• _The request_: The material below should be written out in full and exactly; pictures stay out of the copy.

• _Supplied data_:

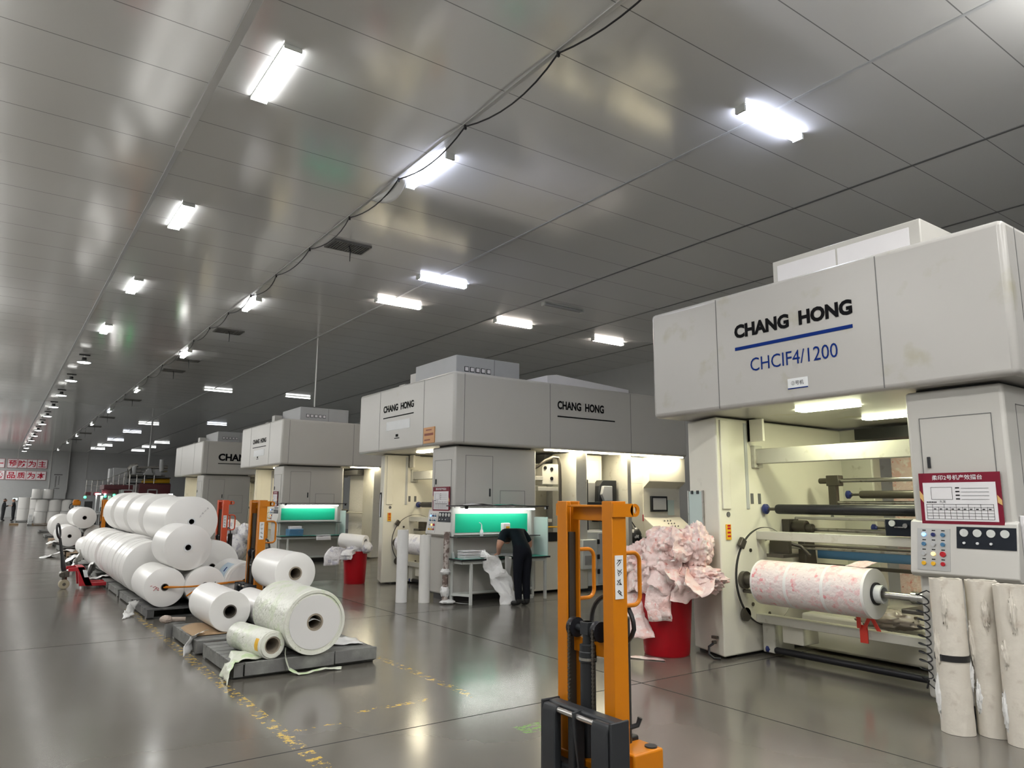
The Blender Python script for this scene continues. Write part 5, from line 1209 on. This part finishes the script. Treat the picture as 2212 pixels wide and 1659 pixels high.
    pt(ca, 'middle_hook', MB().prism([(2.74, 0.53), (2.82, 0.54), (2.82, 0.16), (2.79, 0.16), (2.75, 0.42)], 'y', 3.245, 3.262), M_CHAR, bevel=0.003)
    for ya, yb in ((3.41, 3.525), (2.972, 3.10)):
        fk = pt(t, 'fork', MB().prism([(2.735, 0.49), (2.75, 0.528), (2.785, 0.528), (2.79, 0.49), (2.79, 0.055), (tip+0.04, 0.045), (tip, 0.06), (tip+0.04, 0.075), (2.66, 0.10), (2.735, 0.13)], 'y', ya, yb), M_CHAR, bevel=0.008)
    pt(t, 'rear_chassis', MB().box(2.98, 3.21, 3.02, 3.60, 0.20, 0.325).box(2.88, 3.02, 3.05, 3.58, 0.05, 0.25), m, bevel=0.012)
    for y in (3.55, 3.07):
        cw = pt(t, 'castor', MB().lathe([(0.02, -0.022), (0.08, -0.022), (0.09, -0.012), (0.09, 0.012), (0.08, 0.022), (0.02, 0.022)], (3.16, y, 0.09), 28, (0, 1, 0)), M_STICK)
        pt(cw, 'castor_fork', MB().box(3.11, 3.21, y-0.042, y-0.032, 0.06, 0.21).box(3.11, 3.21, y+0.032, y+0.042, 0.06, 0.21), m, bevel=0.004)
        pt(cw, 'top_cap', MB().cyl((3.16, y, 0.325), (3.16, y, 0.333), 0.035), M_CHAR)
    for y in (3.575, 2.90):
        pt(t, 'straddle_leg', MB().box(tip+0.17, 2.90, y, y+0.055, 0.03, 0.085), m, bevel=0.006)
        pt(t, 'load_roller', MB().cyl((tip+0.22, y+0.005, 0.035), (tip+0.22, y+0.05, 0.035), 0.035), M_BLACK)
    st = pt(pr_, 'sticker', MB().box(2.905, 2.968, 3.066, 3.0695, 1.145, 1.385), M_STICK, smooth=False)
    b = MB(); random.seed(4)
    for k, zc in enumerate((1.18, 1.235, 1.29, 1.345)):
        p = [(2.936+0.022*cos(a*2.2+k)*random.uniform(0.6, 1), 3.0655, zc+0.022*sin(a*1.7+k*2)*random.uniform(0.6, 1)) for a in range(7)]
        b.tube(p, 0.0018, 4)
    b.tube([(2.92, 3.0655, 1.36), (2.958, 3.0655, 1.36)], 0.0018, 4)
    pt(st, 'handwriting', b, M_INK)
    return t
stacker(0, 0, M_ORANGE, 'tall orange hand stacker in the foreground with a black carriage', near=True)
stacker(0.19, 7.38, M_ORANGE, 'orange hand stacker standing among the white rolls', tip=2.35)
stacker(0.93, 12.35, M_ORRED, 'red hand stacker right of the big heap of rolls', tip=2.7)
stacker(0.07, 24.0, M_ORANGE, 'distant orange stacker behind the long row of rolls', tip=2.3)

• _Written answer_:
The Blender Python script for this scene continues. Write part 5, from line 1209 on. This part finishes the script. Treat the picture as 2212 pixels wide and 1659 pixels high.
    pt(ca, 'middle_hook', MB().prism([(2.74, 0.53), (2.82, 0.54), (2.82, 0.16), (2.79, 0.16), (2.75, 0.42)], 'y', 3.245, 3.262), M_CHAR, bevel=0.003)
    for ya, yb in ((3.41, 3.525), (2.972, 3.10)):
        fk = pt(t, 'fork', MB().prism([(2.735, 0.49), (2.75, 0.528), (2.785, 0.528), (2.79, 0.49), (2.79, 0.055), (tip+0.04, 0.045), (tip, 0.06), (tip+0.04, 0.075), (2.66, 0.10), (2.735, 0.13)], 'y', ya, yb), M_CHAR, bevel=0.008)
    pt(t, 'rear_chassis', MB().box(2.98, 3.21, 3.02, 3.60, 0.20, 0.325).box(2.88, 3.02, 3.05, 3.58, 0.05, 0.25), m, bevel=0.012)
    for y in (3.55, 3.07):
        cw = pt(t, 'castor', MB().lathe([(0.02, -0.022), (0.08, -0.022), (0.09, -0.012), (0.09, 0.012), (0.08, 0.022), (0.02, 0.022)], (3.16, y, 0.09), 28, (0, 1, 0)), M_STICK)
        pt(cw, 'castor_fork', MB().box(3.11, 3.21, y-0.042, y-0.032, 0.06, 0.21).box(3.11, 3.21, y+0.032, y+0.042, 0.06, 0.21), m, bevel=0.004)
        pt(cw, 'top_cap', MB().cyl((3.16, y, 0.325), (3.16, y, 0.333), 0.035), M_CHAR)
    for y in (3.575, 2.90):
        pt(t, 'straddle_leg', MB().box(tip+0.17, 2.90, y, y+0.055, 0.03, 0.085), m, bevel=0.006)
        pt(t, 'load_roller', MB().cyl((tip+0.22, y+0.005, 0.035), (tip+0.22, y+0.05, 0.035), 0.035), M_BLACK)
    st = pt(pr_, 'sticker', MB().box(2.905, 2.968, 3.066, 3.0695, 1.145, 1.385), M_STICK, smooth=False)
    b = MB(); random.seed(4)
    for k, zc in enumerate((1.18, 1.235, 1.29, 1.345)):
        p = [(2.936+0.022*cos(a*2.2+k)*random.uniform(0.6, 1), 3.0655, zc+0.022*sin(a*1.7+k*2)*random.uniform(0.6, 1)) for a in range(7)]
        b.tube(p, 0.0018, 4)
    b.tube([(2.92, 3.0655, 1.36), (2.958, 3.0655, 1.36)], 0.0018, 4)
    pt(st, 'handwriting', b, M_INK)
    return t
stacker(0, 0, M_ORANGE, 'tall orange hand stacker in the foreground with a black carriage', near=True)
stacker(0.19, 7.38, M_ORANGE, 'orange hand stacker standing among the white rolls', tip=2.35)
stacker(0.93, 12.35, M_ORRED, 'red hand stacker right of the big heap of rolls', tip=2.7)
stacker(0.07, 24.0, M_ORANGE, 'distant orange stacker behind the long row of rolls', tip=2.3)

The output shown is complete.